一度「古谷田奈月の小説を読むと元気がでる現象に名前をつけたい」とツイートしたことがある。しかし、よくよく考えてみると、この作家の小説は湧き出た元気に水をかけるような作りになっている。それで元気が消沈するわけではなく、くすぶりながら残っている。

まず、湧き出てくる元気に名前をつけるなら「ごちゃごちゃ面倒なことを言わないノリ」であろう。左派リベラル的な心性があれば当然難癖をつけたくなる新自由主義的な、ホモソーシャルなシチュエーションを、古谷田の主人公たちはスタスタ歩く。古谷田の文体にも同じような軽やかさ、そして、静かな暴力性のようなものがある。

そこにはたしかに暴力性がある。例えば、駅のホームでゆっくり歩く人の背に飛ばす「ここは丸の内ですよ。ちんたら歩かないでくれ」との思念。資本主義社会で生きるために、誰からともなく配備された武器としての暴力性。実際に暴力が振るわれるわけではないが、ホームで立ち止まった時にたしかに身をかすめていく威迫。わたしの中にもそれが配備されているが、それを肥大化させ、研ぎ澄ましてくれるような要素が古谷田作品にはある。

面倒なことは言わない。ベタベタした関係はいらない。この「無限の玄」という短編に沿って言えば、ノスタルジーなどくそ食らえ。「女々しい」という言葉でくくりたくなるようなものが、執拗に廃棄される。

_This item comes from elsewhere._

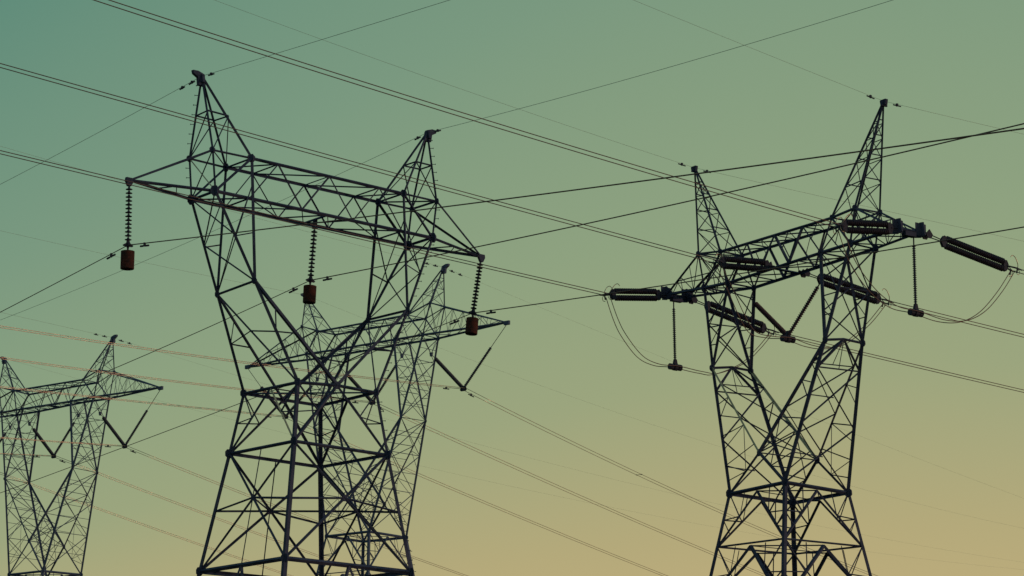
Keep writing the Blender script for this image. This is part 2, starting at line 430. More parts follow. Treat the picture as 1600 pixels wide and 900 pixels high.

しかし、「無限の玄」に限らず、古谷田作品では、そうした廃棄する人物の中に、あるいはその人物の死角となっている至近距離に、そのまさに廃棄されたものが、かなり純粋な形で根付いていることが明らかにされる。七面倒なものベタついたものに足をとられ後ろ髪をひかれている。

すると、立ち上がった元気に、水がかけられる。

こういう事態そのものはーー文学作品でも日常生活でもーー高頻度で起きることだと言える。わたしは、そうした矛盾を描き出す手つきに惚れて古谷田作品を好んでいるわけではない。古谷田作品が独特なのは、このような物語を書きながら尚、①作者が暴力のようなものと手を切れないこと、②その暴力の始原にあるベタついたものに再び目をつぶることを止められないこと、にある。

②については、あまり自信がない。たぶん、そうなのだと思ってる。

この暴力を手放すわけにはいかないのだ。作者がそう考えているかは知らないが、わたしは「この暴力を手放すわけにはいかないのだ」とそう思う。ベタついたものや弱さの存在を認めないといけない。しかし、同様にそうしたものの存在を否認したがる暴力を否認することもできない。認否など問題にならず、わたしはそれの囚われの身なのかもしれない。